Description of the task: Restate word for word the lines that begin the listing and end with the line holding "(sx, sy, 0))".
-------
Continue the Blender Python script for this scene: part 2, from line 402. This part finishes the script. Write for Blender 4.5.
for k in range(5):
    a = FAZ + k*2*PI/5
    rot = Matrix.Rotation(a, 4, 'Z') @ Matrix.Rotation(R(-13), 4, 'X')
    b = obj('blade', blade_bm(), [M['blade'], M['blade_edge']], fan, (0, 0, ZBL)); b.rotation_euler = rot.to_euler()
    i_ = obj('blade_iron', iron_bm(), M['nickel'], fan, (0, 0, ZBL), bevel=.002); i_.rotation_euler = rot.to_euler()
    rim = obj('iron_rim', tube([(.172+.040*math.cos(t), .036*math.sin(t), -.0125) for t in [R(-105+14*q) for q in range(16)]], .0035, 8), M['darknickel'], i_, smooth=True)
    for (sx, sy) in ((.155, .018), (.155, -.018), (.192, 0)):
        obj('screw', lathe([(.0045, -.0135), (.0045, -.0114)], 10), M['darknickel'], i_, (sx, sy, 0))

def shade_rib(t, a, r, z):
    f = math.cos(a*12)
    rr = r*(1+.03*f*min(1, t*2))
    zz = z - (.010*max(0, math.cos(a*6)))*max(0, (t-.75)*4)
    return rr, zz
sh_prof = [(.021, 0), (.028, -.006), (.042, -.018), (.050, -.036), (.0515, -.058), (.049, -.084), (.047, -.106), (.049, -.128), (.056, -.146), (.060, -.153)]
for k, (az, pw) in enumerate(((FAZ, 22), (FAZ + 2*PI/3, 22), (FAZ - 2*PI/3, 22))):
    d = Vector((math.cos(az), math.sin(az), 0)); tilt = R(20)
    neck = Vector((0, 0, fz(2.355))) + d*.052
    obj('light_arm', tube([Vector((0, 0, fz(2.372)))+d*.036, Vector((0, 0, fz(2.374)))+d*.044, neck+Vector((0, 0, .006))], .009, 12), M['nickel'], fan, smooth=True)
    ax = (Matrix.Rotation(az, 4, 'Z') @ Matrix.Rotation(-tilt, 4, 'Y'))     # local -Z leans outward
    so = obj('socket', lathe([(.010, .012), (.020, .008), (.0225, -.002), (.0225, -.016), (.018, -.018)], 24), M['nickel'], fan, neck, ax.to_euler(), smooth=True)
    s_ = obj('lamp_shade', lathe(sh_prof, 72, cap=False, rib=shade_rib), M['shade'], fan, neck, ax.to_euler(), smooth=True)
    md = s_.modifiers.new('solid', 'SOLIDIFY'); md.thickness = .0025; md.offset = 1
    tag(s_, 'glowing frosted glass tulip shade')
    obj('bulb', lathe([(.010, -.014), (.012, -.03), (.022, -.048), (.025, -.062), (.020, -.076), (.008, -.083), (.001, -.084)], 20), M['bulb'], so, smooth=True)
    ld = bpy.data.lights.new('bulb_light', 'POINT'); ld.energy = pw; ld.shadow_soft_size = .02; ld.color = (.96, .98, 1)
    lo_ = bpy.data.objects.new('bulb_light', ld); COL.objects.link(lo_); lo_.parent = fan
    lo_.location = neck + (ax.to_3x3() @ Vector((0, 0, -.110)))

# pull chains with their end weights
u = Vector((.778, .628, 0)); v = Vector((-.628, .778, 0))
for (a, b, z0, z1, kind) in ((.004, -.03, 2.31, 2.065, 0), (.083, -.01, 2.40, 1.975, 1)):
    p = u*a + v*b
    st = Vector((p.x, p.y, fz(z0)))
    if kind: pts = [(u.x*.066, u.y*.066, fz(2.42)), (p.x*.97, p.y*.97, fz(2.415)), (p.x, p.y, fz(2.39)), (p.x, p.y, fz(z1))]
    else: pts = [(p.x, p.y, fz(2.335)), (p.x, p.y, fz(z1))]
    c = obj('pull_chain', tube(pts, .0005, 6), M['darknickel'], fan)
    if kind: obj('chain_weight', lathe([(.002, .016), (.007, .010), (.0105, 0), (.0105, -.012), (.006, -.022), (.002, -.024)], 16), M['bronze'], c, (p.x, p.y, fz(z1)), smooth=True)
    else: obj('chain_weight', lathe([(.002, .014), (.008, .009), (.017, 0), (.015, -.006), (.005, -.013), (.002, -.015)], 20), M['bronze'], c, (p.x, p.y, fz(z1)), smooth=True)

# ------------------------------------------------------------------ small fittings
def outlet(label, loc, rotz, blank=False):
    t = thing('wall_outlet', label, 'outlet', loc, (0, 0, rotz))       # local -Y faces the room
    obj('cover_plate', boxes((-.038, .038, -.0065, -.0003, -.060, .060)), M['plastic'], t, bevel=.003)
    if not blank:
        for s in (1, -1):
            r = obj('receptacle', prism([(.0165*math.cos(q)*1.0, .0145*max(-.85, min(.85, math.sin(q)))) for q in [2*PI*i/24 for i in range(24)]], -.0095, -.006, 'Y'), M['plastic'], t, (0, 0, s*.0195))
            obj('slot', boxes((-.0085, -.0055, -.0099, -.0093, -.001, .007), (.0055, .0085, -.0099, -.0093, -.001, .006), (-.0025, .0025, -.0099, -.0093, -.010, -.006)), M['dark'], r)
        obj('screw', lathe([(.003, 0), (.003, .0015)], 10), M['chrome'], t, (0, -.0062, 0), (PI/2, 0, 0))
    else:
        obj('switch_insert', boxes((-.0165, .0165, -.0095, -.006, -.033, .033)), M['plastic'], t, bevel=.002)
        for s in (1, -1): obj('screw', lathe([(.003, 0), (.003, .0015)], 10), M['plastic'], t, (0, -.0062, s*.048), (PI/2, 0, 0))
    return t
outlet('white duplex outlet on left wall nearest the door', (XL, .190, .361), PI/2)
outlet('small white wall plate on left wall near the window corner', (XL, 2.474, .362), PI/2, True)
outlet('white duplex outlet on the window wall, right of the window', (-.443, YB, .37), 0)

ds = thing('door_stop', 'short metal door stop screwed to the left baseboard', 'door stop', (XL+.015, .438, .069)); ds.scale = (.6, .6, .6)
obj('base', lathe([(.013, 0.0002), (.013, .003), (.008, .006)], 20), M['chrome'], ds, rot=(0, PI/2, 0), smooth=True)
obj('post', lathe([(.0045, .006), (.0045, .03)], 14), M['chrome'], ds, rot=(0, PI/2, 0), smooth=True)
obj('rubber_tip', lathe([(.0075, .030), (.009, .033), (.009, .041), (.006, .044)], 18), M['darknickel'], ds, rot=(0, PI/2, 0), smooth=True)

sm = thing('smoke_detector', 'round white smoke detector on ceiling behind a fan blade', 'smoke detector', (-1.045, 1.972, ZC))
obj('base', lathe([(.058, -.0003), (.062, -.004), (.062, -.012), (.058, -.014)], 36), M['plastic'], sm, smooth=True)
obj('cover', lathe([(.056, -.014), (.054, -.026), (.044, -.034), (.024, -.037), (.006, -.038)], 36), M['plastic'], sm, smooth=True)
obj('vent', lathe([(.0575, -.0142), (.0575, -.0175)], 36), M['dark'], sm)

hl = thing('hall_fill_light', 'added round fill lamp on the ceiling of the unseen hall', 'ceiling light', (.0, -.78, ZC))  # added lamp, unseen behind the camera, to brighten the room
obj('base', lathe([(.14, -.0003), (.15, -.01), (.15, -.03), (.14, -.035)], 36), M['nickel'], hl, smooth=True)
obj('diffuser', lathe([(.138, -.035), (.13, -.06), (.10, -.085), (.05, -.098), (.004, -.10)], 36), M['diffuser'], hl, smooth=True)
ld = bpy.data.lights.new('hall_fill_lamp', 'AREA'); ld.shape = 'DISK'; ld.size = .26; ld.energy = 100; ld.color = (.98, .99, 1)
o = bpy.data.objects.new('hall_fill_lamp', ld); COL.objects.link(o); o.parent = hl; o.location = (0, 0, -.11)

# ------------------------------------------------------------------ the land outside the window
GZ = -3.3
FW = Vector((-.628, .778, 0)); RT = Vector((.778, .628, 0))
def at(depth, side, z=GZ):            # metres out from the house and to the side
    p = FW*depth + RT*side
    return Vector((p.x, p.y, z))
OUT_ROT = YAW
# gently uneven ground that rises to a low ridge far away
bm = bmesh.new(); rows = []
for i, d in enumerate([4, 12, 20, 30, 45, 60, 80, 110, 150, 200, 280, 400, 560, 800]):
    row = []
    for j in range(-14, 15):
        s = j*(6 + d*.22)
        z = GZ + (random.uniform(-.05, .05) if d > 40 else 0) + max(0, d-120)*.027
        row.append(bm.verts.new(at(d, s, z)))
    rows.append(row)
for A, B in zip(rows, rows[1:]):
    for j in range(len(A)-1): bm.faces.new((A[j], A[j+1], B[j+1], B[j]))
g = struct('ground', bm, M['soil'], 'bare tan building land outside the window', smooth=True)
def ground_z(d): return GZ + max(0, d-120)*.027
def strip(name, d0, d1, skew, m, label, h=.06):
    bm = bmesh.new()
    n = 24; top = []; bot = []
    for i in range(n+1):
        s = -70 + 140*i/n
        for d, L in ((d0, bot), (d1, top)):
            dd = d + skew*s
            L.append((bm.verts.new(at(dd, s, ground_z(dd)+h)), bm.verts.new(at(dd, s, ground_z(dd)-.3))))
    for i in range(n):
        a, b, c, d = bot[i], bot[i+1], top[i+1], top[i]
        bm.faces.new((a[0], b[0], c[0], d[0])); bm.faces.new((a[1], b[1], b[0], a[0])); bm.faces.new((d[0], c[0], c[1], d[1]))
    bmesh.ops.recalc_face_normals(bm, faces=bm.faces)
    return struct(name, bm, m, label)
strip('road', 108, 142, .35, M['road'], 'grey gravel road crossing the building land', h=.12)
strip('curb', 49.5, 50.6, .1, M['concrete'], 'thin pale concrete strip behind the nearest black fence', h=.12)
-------
Answer for the task:
Continue the Blender Python script for this scene: part 2, from line 402. This part finishes the script. Write for Blender 4.5.
for k in range(5):
    a = FAZ + k*2*PI/5
    rot = Matrix.Rotation(a, 4, 'Z') @ Matrix.Rotation(R(-13), 4, 'X')
    b = obj('blade', blade_bm(), [M['blade'], M['blade_edge']], fan, (0, 0, ZBL)); b.rotation_euler = rot.to_euler()
    i_ = obj('blade_iron', iron_bm(), M['nickel'], fan, (0, 0, ZBL), bevel=.002); i_.rotation_euler = rot.to_euler()
    rim = obj('iron_rim', tube([(.172+.040*math.cos(t), .036*math.sin(t), -.0125) for t in [R(-105+14*q) for q in range(16)]], .0035, 8), M['darknickel'], i_, smooth=True)
    for (sx, sy) in ((.155, .018), (.155, -.018), (.192, 0)):
        obj('screw', lathe([(.0045, -.0135), (.0045, -.0114)], 10), M['darknickel'], i_, (sx, sy, 0))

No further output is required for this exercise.